Exercise goal:
Reproduce the listing word for word, leaving every picture behind.
(begin)
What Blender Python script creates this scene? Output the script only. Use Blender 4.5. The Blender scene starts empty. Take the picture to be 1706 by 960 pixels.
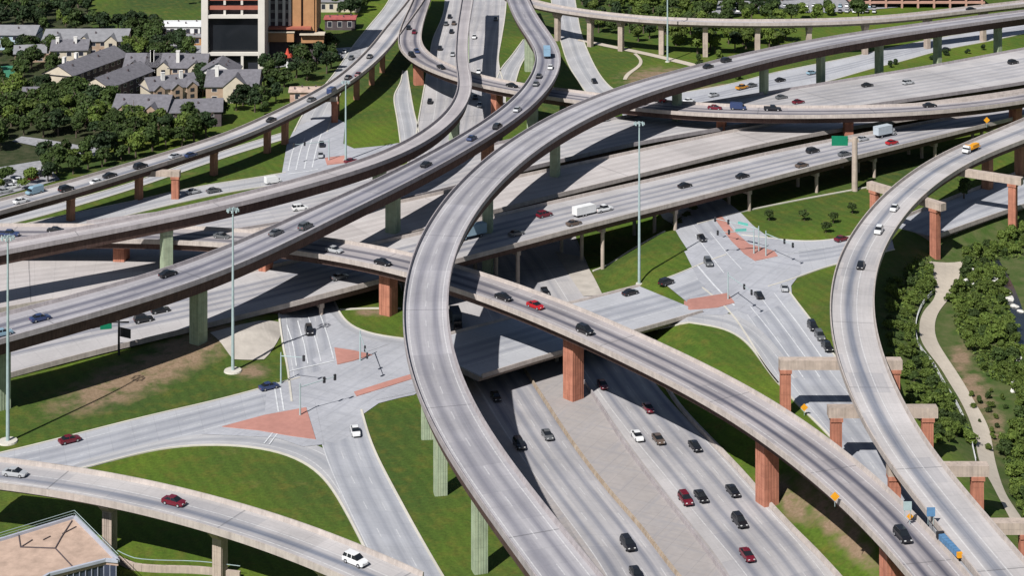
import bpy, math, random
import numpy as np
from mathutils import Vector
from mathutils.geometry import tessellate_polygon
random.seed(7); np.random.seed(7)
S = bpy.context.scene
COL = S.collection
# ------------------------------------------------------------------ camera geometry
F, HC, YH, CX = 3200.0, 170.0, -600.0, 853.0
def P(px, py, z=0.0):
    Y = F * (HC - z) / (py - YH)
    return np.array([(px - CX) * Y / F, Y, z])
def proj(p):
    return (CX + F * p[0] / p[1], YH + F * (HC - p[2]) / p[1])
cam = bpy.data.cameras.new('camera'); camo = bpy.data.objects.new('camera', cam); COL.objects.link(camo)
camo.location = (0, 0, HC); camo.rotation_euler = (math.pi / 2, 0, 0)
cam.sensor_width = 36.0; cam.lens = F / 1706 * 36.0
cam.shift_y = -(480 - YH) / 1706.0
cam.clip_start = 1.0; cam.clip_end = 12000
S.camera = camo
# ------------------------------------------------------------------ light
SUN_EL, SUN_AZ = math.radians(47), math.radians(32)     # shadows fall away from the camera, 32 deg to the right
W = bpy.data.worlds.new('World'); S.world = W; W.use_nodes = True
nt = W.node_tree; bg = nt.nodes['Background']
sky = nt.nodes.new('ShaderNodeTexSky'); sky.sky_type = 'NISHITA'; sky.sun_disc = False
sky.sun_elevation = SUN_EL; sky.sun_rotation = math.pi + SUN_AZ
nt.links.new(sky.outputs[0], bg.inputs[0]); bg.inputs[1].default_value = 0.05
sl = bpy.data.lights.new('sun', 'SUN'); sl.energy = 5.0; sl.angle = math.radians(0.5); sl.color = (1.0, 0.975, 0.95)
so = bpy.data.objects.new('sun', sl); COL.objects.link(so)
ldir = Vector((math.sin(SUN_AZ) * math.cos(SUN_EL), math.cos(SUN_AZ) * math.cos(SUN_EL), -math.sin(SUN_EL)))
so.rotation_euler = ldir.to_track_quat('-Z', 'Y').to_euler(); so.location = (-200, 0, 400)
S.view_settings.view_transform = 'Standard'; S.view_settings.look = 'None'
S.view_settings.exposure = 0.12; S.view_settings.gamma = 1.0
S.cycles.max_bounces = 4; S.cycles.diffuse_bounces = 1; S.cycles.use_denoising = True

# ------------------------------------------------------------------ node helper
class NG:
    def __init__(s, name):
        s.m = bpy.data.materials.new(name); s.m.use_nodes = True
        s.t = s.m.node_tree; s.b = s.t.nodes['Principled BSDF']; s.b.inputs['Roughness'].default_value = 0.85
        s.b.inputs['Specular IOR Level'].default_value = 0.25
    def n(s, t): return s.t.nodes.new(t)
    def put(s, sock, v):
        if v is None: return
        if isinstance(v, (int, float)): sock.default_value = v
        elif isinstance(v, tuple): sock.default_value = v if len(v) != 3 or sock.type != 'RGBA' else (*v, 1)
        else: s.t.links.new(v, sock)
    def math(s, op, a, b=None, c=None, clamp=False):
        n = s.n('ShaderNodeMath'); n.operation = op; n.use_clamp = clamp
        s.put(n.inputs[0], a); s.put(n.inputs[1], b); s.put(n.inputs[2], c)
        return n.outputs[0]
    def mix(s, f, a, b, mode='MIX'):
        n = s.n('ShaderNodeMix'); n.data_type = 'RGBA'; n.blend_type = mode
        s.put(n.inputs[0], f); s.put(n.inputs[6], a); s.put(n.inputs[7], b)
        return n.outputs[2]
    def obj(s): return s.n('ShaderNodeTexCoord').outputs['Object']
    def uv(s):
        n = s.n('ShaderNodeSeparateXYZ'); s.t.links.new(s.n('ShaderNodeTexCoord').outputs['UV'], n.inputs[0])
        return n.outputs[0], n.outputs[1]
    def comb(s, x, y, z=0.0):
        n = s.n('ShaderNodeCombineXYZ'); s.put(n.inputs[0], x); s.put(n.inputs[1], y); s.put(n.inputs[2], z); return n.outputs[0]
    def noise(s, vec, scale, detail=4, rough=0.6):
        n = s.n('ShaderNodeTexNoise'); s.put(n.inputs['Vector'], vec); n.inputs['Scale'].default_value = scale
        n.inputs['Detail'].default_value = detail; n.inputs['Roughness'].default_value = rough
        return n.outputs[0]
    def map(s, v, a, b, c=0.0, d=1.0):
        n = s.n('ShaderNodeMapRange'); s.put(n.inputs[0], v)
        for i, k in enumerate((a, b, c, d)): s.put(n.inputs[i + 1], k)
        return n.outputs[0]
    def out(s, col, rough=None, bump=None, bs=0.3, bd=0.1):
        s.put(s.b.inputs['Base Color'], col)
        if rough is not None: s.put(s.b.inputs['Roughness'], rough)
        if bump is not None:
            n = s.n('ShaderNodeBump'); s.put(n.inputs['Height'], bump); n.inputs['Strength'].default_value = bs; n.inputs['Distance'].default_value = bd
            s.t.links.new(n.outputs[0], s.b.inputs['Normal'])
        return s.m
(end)
The result:
What Blender Python script creates this scene? Output the script only. Use Blender 4.5. The Blender scene starts empty. Take the picture to be 1706 by 960 pixels.
import bpy, math, random
import numpy as np
from mathutils import Vector
from mathutils.geometry import tessellate_polygon
random.seed(7); np.random.seed(7)
S = bpy.context.scene
COL = S.collection
# ------------------------------------------------------------------ camera geometry
F, HC, YH, CX = 3200.0, 170.0, -600.0, 853.0
def P(px, py, z=0.0):
    Y = F * (HC - z) / (py - YH)
    return np.array([(px - CX) * Y / F, Y, z])
def proj(p):
    return (CX + F * p[0] / p[1], YH + F * (HC - p[2]) / p[1])
cam = bpy.data.cameras.new('camera'); camo = bpy.data.objects.new('camera', cam); COL.objects.link(camo)
camo.location = (0, 0, HC); camo.rotation_euler = (math.pi / 2, 0, 0)
cam.sensor_width = 36.0; cam.lens = F / 1706 * 36.0
cam.shift_y = -(480 - YH) / 1706.0
cam.clip_start = 1.0; cam.clip_end = 12000
S.camera = camo
# ------------------------------------------------------------------ light
SUN_EL, SUN_AZ = math.radians(47), math.radians(32)     # shadows fall away from the camera, 32 deg to the right
W = bpy.data.worlds.new('World'); S.world = W; W.use_nodes = True
nt = W.node_tree; bg = nt.nodes['Background']
sky = nt.nodes.new('ShaderNodeTexSky'); sky.sky_type = 'NISHITA'; sky.sun_disc = False
sky.sun_elevation = SUN_EL; sky.sun_rotation = math.pi + SUN_AZ
nt.links.new(sky.outputs[0], bg.inputs[0]); bg.inputs[1].default_value = 0.05
sl = bpy.data.lights.new('sun', 'SUN'); sl.energy = 5.0; sl.angle = math.radians(0.5); sl.color = (1.0, 0.975, 0.95)
so = bpy.data.objects.new('sun', sl); COL.objects.link(so)
ldir = Vector((math.sin(SUN_AZ) * math.cos(SUN_EL), math.cos(SUN_AZ) * math.cos(SUN_EL), -math.sin(SUN_EL)))
so.rotation_euler = ldir.to_track_quat('-Z', 'Y').to_euler(); so.location = (-200, 0, 400)
S.view_settings.view_transform = 'Standard'; S.view_settings.look = 'None'
S.view_settings.exposure = 0.12; S.view_settings.gamma = 1.0
S.cycles.max_bounces = 4; S.cycles.diffuse_bounces = 1; S.cycles.use_denoising = True

# ------------------------------------------------------------------ node helper
class NG:
    def __init__(s, name):
        s.m = bpy.data.materials.new(name); s.m.use_nodes = True
        s.t = s.m.node_tree; s.b = s.t.nodes['Principled BSDF']; s.b.inputs['Roughness'].default_value = 0.85
        s.b.inputs['Specular IOR Level'].default_value = 0.25
    def n(s, t): return s.t.nodes.new(t)
    def put(s, sock, v):
        if v is None: return
        if isinstance(v, (int, float)): sock.default_value = v
        elif isinstance(v, tuple): sock.default_value = v if len(v) != 3 or sock.type != 'RGBA' else (*v, 1)
        else: s.t.links.new(v, sock)
    def math(s, op, a, b=None, c=None, clamp=False):
        n = s.n('ShaderNodeMath'); n.operation = op; n.use_clamp = clamp
        s.put(n.inputs[0], a); s.put(n.inputs[1], b); s.put(n.inputs[2], c)
        return n.outputs[0]
    def mix(s, f, a, b, mode='MIX'):
        n = s.n('ShaderNodeMix'); n.data_type = 'RGBA'; n.blend_type = mode
        s.put(n.inputs[0], f); s.put(n.inputs[6], a); s.put(n.inputs[7], b)
        return n.outputs[2]
    def obj(s): return s.n('ShaderNodeTexCoord').outputs['Object']
    def uv(s):
        n = s.n('ShaderNodeSeparateXYZ'); s.t.links.new(s.n('ShaderNodeTexCoord').outputs['UV'], n.inputs[0])
        return n.outputs[0], n.outputs[1]
    def comb(s, x, y, z=0.0):
        n = s.n('ShaderNodeCombineXYZ'); s.put(n.inputs[0], x); s.put(n.inputs[1], y); s.put(n.inputs[2], z); return n.outputs[0]
    def noise(s, vec, scale, detail=4, rough=0.6):
        n = s.n('ShaderNodeTexNoise'); s.put(n.inputs['Vector'], vec); n.inputs['Scale'].default_value = scale
        n.inputs['Detail'].default_value = detail; n.inputs['Roughness'].default_value = rough
        return n.outputs[0]
    def map(s, v, a, b, c=0.0, d=1.0):
        n = s.n('ShaderNodeMapRange'); s.put(n.inputs[0], v)
        for i, k in enumerate((a, b, c, d)): s.put(n.inputs[i + 1], k)
        return n.outputs[0]
    def out(s, col, rough=None, bump=None, bs=0.3, bd=0.1):
        s.put(s.b.inputs['Base Color'], col)
        if rough is not None: s.put(s.b.inputs['Roughness'], rough)
        if bump is not None:
            n = s.n('ShaderNodeBump'); s.put(n.inputs['Height'], bump); n.inputs['Strength'].default_value = bs; n.inputs['Distance'].default_value = bd
            s.t.links.new(n.outputs[0], s.b.inputs['Normal'])
        return s.m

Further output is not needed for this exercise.